It's too late

September 01, 1994|By Frank A. DeFilippo

THERE COMES a point in every campaign season where nothing can be done to alter its outcome and all anyone can do is sit back and watch. Campaign 1994 has arrived at that intersection.

As the campaign season tightens up and assumes its final shape, there's a strong undertow roiling across Maryland that could knock the socks off conventional wisdom.

The crosscurrents involve both Democrats and Republicans, next year's Baltimore mayoral campaign and switch-hitting voters in both parties who are angry at their own. And the bad news for Democrats is that there are only seven full weeks to re-group for the general election after what's been a nasty and divisive primary campaign.

Begin with the race for governor. There's a serious distrust of Democrat Parris Glendening that has its birthplace in his home territory of Prince George's County where he presides as executive.

Call it the "weasel factor," but even during his make-up handshake with political rival, state Senate President Thomas V. "Mike" Miller, Mr. Miller indicated that he fully expects Mr. Glendening to go back on his word as he apparently has done many times before. The agreement involves pledges of neutrality in the contest to succeed Mr. Glendening as county executive.

Mr. Miller supports state Sen. Beatrice Tignor and Mr. Glendening has been under pressure to endorse lawyer Wayne K. Curry. Mr. Curry is a former law student of Larry Gibson, who's managing Mr. Glendening's campaign in Baltimore. And the word bouncing up from the asphalt is that Mr. Glendening has promised Mr. Curry a cabinet post if he loses the county executive race because of Mr. Glendening's new-found neutrality. There's the rumble, too, that Mr. Gibson has failed to deliver a significant swatch of money that he'd committed to raise for Mr. Glendening.

All of which raises point two. Mr. Glendening has failed to make much of an impression in Baltimore where he's counting on Mr. Gibson and the apparatchicks loyal to Mayor Kurt Schmoke to lift his campaign over the high wire.

This, in itself, has invoked the law of unintended consequences -- opposition to Mr. Schmoke and especially to Mr. Gibson becoming larger-than-life statewide players with access to the State House and its patronage, programs and power.

As a prickly counterpoint, City Council President Mary Pat Clarke has endorsed state Sen. American Joe Miedusiewski for governor.
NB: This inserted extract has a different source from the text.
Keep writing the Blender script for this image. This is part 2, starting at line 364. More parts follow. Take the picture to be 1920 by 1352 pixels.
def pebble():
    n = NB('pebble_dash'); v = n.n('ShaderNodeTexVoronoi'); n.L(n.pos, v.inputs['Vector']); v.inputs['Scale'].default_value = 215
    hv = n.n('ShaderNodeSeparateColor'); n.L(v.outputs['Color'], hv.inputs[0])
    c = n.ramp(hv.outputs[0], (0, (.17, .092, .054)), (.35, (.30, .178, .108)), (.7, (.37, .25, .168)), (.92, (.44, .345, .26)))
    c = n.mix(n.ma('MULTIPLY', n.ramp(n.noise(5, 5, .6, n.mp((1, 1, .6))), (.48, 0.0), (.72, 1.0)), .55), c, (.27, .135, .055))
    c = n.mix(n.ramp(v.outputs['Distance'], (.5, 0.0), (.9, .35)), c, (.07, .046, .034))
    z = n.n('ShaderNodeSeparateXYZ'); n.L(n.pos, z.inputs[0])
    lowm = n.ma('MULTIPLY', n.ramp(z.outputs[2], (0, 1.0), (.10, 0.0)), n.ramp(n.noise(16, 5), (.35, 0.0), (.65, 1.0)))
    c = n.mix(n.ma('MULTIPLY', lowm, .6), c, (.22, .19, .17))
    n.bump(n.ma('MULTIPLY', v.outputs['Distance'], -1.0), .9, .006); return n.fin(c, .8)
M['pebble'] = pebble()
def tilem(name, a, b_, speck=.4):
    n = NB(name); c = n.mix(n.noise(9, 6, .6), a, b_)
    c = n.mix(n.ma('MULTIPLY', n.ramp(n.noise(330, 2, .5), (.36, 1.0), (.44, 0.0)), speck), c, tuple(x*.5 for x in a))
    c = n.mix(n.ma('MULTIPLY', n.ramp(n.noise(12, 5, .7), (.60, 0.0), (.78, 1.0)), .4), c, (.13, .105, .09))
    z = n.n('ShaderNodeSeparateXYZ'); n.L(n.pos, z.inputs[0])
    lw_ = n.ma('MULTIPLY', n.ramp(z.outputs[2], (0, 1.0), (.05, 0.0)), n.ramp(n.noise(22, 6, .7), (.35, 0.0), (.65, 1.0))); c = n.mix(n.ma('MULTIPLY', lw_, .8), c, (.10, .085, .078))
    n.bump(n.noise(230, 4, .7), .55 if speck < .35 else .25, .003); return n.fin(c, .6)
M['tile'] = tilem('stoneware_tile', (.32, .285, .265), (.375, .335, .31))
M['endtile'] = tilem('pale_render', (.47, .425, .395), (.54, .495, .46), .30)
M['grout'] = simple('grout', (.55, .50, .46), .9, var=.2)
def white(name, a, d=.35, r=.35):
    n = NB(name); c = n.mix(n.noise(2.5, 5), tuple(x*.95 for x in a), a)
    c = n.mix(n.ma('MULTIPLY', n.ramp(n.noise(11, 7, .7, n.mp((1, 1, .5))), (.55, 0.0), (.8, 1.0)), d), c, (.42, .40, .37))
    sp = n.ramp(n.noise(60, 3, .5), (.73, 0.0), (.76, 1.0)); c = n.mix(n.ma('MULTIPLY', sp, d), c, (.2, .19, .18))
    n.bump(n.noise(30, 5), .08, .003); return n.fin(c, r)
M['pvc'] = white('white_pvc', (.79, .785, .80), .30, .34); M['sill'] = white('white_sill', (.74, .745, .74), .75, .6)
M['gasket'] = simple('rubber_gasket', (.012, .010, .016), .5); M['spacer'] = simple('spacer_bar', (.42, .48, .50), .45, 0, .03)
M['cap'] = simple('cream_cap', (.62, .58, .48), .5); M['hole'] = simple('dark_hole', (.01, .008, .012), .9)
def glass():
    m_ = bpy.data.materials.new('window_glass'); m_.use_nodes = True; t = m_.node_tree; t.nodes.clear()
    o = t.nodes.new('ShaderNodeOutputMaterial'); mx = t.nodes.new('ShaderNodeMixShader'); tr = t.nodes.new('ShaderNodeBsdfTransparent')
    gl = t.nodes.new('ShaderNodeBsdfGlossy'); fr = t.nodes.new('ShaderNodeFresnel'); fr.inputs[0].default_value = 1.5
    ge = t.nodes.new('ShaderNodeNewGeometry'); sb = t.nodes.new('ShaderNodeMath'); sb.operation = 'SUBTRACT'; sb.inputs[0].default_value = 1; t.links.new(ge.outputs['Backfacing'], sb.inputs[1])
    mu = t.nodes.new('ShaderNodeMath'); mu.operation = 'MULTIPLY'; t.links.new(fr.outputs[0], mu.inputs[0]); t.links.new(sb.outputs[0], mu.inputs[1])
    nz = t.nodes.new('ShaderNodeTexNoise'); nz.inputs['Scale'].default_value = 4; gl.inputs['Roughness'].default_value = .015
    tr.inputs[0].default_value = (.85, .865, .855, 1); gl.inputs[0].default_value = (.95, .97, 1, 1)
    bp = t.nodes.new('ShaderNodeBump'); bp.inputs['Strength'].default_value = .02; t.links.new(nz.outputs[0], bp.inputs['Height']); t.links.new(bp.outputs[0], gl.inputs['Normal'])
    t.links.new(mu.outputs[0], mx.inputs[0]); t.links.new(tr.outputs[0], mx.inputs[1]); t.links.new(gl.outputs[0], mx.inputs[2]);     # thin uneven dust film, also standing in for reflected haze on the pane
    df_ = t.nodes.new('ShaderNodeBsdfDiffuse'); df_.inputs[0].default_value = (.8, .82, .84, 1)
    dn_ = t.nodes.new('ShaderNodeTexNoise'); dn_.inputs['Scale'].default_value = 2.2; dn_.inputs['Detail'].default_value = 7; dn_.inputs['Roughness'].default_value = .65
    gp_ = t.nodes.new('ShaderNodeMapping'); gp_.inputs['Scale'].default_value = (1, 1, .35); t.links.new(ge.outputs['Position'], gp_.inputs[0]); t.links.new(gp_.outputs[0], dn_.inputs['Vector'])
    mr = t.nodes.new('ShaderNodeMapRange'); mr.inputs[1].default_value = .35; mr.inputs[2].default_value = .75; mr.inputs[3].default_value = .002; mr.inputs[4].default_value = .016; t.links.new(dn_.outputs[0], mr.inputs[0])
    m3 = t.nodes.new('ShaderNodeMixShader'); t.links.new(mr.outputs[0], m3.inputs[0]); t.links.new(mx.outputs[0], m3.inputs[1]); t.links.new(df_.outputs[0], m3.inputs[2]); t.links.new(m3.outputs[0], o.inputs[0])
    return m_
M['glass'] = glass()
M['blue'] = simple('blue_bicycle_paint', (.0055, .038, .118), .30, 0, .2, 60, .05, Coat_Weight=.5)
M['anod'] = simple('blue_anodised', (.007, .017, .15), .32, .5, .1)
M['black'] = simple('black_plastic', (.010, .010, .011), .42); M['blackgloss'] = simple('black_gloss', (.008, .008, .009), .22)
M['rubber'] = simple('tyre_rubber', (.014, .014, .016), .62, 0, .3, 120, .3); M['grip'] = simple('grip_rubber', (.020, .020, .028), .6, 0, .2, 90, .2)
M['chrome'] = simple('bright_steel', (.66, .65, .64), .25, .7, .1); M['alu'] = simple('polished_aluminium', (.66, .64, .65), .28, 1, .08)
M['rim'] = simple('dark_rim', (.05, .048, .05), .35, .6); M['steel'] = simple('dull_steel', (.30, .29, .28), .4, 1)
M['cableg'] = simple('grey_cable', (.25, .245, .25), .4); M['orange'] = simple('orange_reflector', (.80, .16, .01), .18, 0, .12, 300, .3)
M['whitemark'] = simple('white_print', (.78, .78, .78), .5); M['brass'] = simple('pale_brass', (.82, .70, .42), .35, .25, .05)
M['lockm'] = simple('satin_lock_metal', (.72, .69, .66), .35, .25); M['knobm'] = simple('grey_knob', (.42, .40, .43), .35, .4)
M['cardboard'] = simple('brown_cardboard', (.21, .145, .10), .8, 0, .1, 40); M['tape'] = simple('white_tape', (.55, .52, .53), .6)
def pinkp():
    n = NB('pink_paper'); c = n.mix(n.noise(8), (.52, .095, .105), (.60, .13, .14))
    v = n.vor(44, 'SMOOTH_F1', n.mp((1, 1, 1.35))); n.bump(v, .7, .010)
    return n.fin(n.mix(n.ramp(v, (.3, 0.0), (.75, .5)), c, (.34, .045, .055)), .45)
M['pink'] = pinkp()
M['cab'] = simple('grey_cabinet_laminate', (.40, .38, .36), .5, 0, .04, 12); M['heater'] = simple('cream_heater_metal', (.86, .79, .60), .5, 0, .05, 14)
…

And her supporters are rallying around the East Baltimore saloon keeper as a way of blocking the Schmoke-Gibson ascent to power and all the while strengthening her own campaign for mayor.

At another level, many of the old-line Democrats who wear the chevrons of Lt. Gov. Melvin "Mickey" Steinberg -- including

Mr. Steinberg himself -- openly are preparing to defect if he loses the Democratic primary election.

The audible buzz around Mr. Steinberg's precincts is that many voters will align with Republican Rep. Helen Delich Bentley rather than support Mr. Glendening.

For the Second District congressional seat Mrs. Bentley is abdicating there are six Democrats and three Republicans scrapping to succeed her. The leading Democrats are Dels. Gerry L. Brewster and Connie Galiazzo DeJuliis. And the top Republicans are Del. Robert L. Ehrlich Jr. and William J. Frank.

Mr. Brewster comes to the seat once held by his father, former U.S. Sen. Daniel B. Brewster, via Gilman, Princeton and old money. Del. Galiazzo DeJuliis has the support of the discount warehouse and union hall constituency in eastern Baltimore County's Norma Rae country.

The winner of the Democratic primary will more than likely face Mr. Ehrlich in the general. And if Mrs. Bentley is the Republican nominee, the question becomes: Will her skirt-tails be long enough to carry Mr. Ehrlich into office with her? In the trial heats, Mrs. Bentley defeats Mr. Glendening by more than 2-1 in Baltimore County.

To be sure, mistakes and misjudgments were made early and painfully. If, for example, Mr. Steinberg had resigned the lieutenant governorship he might be the clear front-runner today. Instead, he's been viewed as goofing off on the job for the past four years.

And if Mr. Steinberg had chosen a running-mate eight months ago, he could have avoided the series of embarrassments that accompanied his deadline -- to find a ticket-mate for lieutenant governor.

If upperdog Mr. Glendening hadn't exaggerated his resume and made that string of costly promises, his word wouldn't be suspect and he wouldn't be the butt of those wickedly humorous radio commercials courtesy of Mr. Miedusiewski.

And if Mrs. Bentley hadn't shucked and jived on the issues as well as misrepresenting her flimflam voting record, she'd have more believability as well as the consideration that "hey, maybe she can do the job after all."

But it's too late now for second-guessing and guilt-tripping.

Frank A. DeFilippo writes on Maryland politics from Owings Mills.